### PROMPT
Leave out the pictures, and write out exactly the lines from the beginning of the material to the line holding "scene.render.resolution_x = 1024;", that line included, and nothing else.

┌────────

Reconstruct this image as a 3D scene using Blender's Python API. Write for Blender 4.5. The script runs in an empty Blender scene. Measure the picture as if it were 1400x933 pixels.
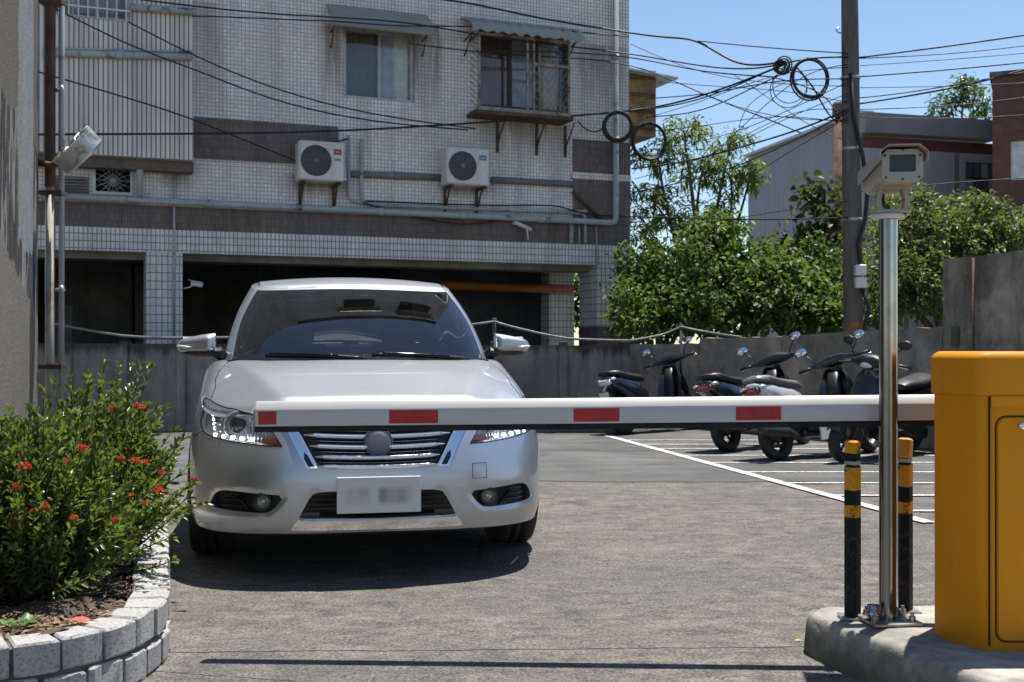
import bpy, bmesh, math, random
import numpy as np
from mathutils import Vector, Matrix
from mathutils.geometry import delaunay_2d_cdt

R = math.radians
scene = bpy.context.scene
COL = scene.collection
FPX, CAMH, HOR = 1560.0, 1.045, 470.0        # focal length in photo pixels, camera height, horizon row

# ---------------------------------------------------------------- camera
cam_d = bpy.data.cameras.new('camera'); cam = bpy.data.objects.new('camera', cam_d); COL.objects.link(cam)
cam.location = (0, 0, CAMH); cam.rotation_euler = (R(90)+math.atan((HOR-466.5)/FPX), 0, 0)
cam_d.sensor_width = 36; cam_d.lens = FPX/1400*36; cam_d.clip_start = .05; cam_d.clip_end = 2000
cam_d.dof.use_dof = True; cam_d.dof.focus_distance = 5.1; cam_d.dof.aperture_fstop = 8
scene.camera = cam
scene.render.resolution_x = 1024; scene.render.resolution_y = 682

# ---------------------------------------------------------------- sky, sun, exposure
SUNV = Vector((.17, .20, 1.0)).normalized()
sun_el = math.asin(SUNV.z); sun_az = math.atan2(SUNV.x, SUNV.y)
world = bpy.data.worlds.new('World'); scene.world = world; world.use_nodes = True
wn = world.node_tree.nodes; wl = world.node_tree.links; wn.clear()
sky = wn.new('ShaderNodeTexSky'); sky.sky_type = 'NISHITA'; sky.sun_disc = False
sky.sun_elevation = sun_el; sky.sun_rotation = sun_az; sky.air_density = 1.0; sky.dust_density = .15; sky.ozone_density = 2.5
bg = wn.new('ShaderNodeBackground'); bg.inputs[1].default_value = .09
wo = wn.new('ShaderNodeOutputWorld'); wl.new(sky.outputs[0], bg.inputs[0]); wl.new(bg.outputs[0], wo.inputs[0])
sun_d = bpy.data.lights.new('sun', 'SUN'); sun_d.energy = 5.0; sun_d.angle = R(.53); sun_d.color = (1, .955, .88)
sun = bpy.data.objects.new('sun', sun_d); COL.objects.link(sun); sun.location = SUNV*60
sun.rotation_euler = SUNV.to_track_quat('Z', 'Y').to_euler()
vs = scene.view_settings; vs.view_transform = 'Standard'; vs.look = 'None'; vs.gamma = 1; vs.exposure = .78; vs.use_curve_mapping = False

# ---------------------------------------------------------------- helpers
rng = random.Random(7)
def P(px, py, d):
    """point of the place seen at photo pixel (px,py), d metres away along the view axis"""
    return Vector(((px-700)/FPX*d, d, CAMH-(py-HOR)/FPX*d))

def tag(o, label=None, cat=None, group=None, kind=None):
    if label: o['label'] = label
    if cat: o['category'] = cat
    if group: o['group'] = group
    if kind: o['kind'] = kind
    return o
def empty(name, loc=(0, 0, 0), rz=0, label=None, cat=None, group=None):
    o = bpy.data.objects.new(name, None); COL.objects.link(o); o.location = loc; o.rotation_euler = (0, 0, rz)
    o.empty_display_size = .1
    return tag(o, label, cat, group)
def copy_tree(o, parent=None):
    c = o.copy(); COL.objects.link(c); c.parent = parent
    for ch in o.children: copy_tree(ch, c)
    return c

class MB:
    """collects shapes into one mesh"""
    def __init__(s): s.v = []; s.f = []; s.m = []; s.sm = []; s.mi = 0; s.smooth = False
    def add(s, verts, faces, mi=None, smooth=None):
        b = len(s.v); s.v += [tuple(map(float, p)) for p in verts]
        for f in faces:
            s.f.append([b+i for i in f]); s.m.append(s.mi if mi is None else mi); s.sm.append(s.smooth if smooth is None else smooth)
        return s
    def box(s, c, size, rot=None, mi=None, bev=0):
        hx, hy, hz = size[0]/2, size[1]/2, size[2]/2; c = Vector(c)
        if bev:
            e = min(bev, hx*.49, hy*.49, hz*.49); V = []; F = []
            pts = []
            for sz in (-1, 1):
                for k in (0, 1):
                    z = sz*(hz if (k == (1 if sz > 0 else 0)) else hz-e)
                    ins = e if abs(abs(z)-hz) < 1e-9 else 0
                    ring = []
                    ax, ay = hx-ins, hy-ins
                    q = e*.7 if ins else e
                    for (x, y) in ((-ax, -ay+q), (-ax+q, -ay), (ax-q, -ay), (ax, -ay+q), (ax, ay-q), (ax-q, ay), (-ax+q, ay), (-ax, ay-q)):
                        ring.append(Vector((x, y, z)))
                    pts.append(ring)
            pts.sort(key=lambda r: r[0].z)
            for r in pts: V += r
            for k in range(3):
                for i in range(8): F.append([k*8+i, k*8+(i+1) % 8, (k+1)*8+(i+1) % 8, (k+1)*8+i])
            F.append(list(range(7, -1, -1))); F.append(list(range(24, 32)))
        else:
            V = [Vector((x, y, z)) for z in (-hz, hz) for y in (-hy, hy) for x in (-hx, hx)]
            F = [(0, 2, 3, 1), (4, 5, 7, 6), (0, 1, 5, 4), (2, 6, 7, 3), (0, 4, 6, 2), (1, 3, 7, 5)]
        if rot is not None: V = [rot @ p for p in V]
        return s.add([p+c for p in V], F, mi, False)
    def bx(s, a, b, mi=None, bev=0):
        a = Vector(a); b = Vector(b); return s.box((a+b)/2, [abs(b[i]-a[i]) for i in range(3)], None, mi, bev)
    def tube(s, pts, r, n=8, cap=True, mi=None, smooth=True):
        pts = [Vector(p) for p in pts]; N = len(pts)
        rs = [r]*N if isinstance(r, (int, float)) else list(r)
        V = []; F = []; up = None
        for i, p in enumerate(pts):
            d = (pts[min(i+1, N-1)]-pts[max(i-1, 0)])
            if d.length < 1e-9: d = Vector((0, 0, 1))
            d.normalize()
            if up is None:
                up = Vector((0, 0, 1)) if abs(d.z) < .9 else Vector((1, 0, 0))
            u = d.cross(up)
            if u.length < 1e-6: u = d.orthogonal()
            u.normalize(); w = u.cross(d); up = w
            for k in range(n):
                a = 2*math.pi*k/n; V.append(p+(u*math.cos(a)+w*math.sin(a))*rs[i])
        for i in range(N-1):
            for k in range(n):
                F.append([i*n+k, i*n+(k+1) % n, (i+1)*n+(k+1) % n, (i+1)*n+k])
        b0 = len(s.f); s.add(V, F, mi, smooth)
        if cap:
            b = len(s.v)-len(V); s.f.append([b+k for k in range(n-1, -1, -1)]); s.f.append([b+(N-1)*n+k for k in range(n)])
            for _ in (0, 1): s.m.append(s.mi if mi is None else mi); s.sm.append(False)
        return s
    def lathe(s, prof, n=24, mat=None, mi=None, smooth=True, close=False):
        """prof: (radius, height) pairs about local Z, then transformed by mat"""
        V = []; F = []; K = len(prof)
        for i in range(n):
            a = 2*math.pi*i/n
            for r, h in prof: V.append(Vector((r*math.cos(a), r*math.sin(a), h)))
        for i in range(n):
            j = (i+1) % n
            for k in range(K-1): F.append([i*K+k, j*K+k, j*K+k+1, i*K+k+1])
            if close: F.append([i*K+K-1, j*K+K-1, j*K, i*K])
        if mat is not None: V = [mat @ p for p in V]
        return s.add(V, F, mi, smooth)
    def prism(s, poly, a, b, fn, mi=None, smooth=False):
        """extrude 2D polygon between depths a and b; fn(u,v,w)->xyz"""
        n = len(poly); V = [fn(u, v, a) for u, v in poly]+[fn(u, v, b) for u, v in poly]
        F = [[i, (i+1) % n, n+(i+1) % n, n+i] for i in range(n)]+[list(range(n-1, -1, -1)), list(range(n, 2*n))]
        return s.add(V, F, mi, smooth)
    def grid(s, pts, nu, nv, mi=None, smooth=True, closeu=False):
        F = []
        for i in range(nu-(0 if closeu else 1)):
            for j in range(nv-1):
                a = i*nv+j; b = ((i+1) % nu)*nv+j; F.append([a, b, b+1, a+1])
        return s.add(pts, F, mi, smooth)
    def build(s, name, mats, parent=None, autosmooth=None, weld=False):
        me = bpy.data.meshes.new(name); me.from_pydata(s.v, [], s.f)
        if not isinstance(mats, (list, tuple)): mats = [mats]
        for m in mats: me.materials.append(m)
        me.polygons.foreach_set('material_index', s.m); me.polygons.foreach_set('use_smooth', s.sm)
        bm = bmesh.new(); bm.from_mesh(me)
        if weld: bmesh.ops.remove_doubles(bm, verts=bm.verts, dist=1e-4)
        bmesh.ops.recalc_face_normals(bm, faces=bm.faces); bm.to_mesh(me); bm.free()
        if autosmooth: me.set_sharp_from_angle(angle=R(autosmooth))
        me.update()
        o = bpy.data.objects.new(name, me); COL.objects.link(o)
        if parent is not None: o.parent = parent
        return o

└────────

### SOLUTION FOR THIS TASK
Reconstruct this image as a 3D scene using Blender's Python API. Write for Blender 4.5. The script runs in an empty Blender scene. Measure the picture as if it were 1400x933 pixels.
import bpy, bmesh, math, random
import numpy as np
from mathutils import Vector, Matrix
from mathutils.geometry import delaunay_2d_cdt

R = math.radians
scene = bpy.context.scene
COL = scene.collection
FPX, CAMH, HOR = 1560.0, 1.045, 470.0        # focal length in photo pixels, camera height, horizon row

# ---------------------------------------------------------------- camera
cam_d = bpy.data.cameras.new('camera'); cam = bpy.data.objects.new('camera', cam_d); COL.objects.link(cam)
cam.location = (0, 0, CAMH); cam.rotation_euler = (R(90)+math.atan((HOR-466.5)/FPX), 0, 0)
cam_d.sensor_width = 36; cam_d.lens = FPX/1400*36; cam_d.clip_start = .05; cam_d.clip_end = 2000
cam_d.dof.use_dof = True; cam_d.dof.focus_distance = 5.1; cam_d.dof.aperture_fstop = 8
scene.camera = cam
scene.render.resolution_x = 1024; scene.render.resolution_y = 682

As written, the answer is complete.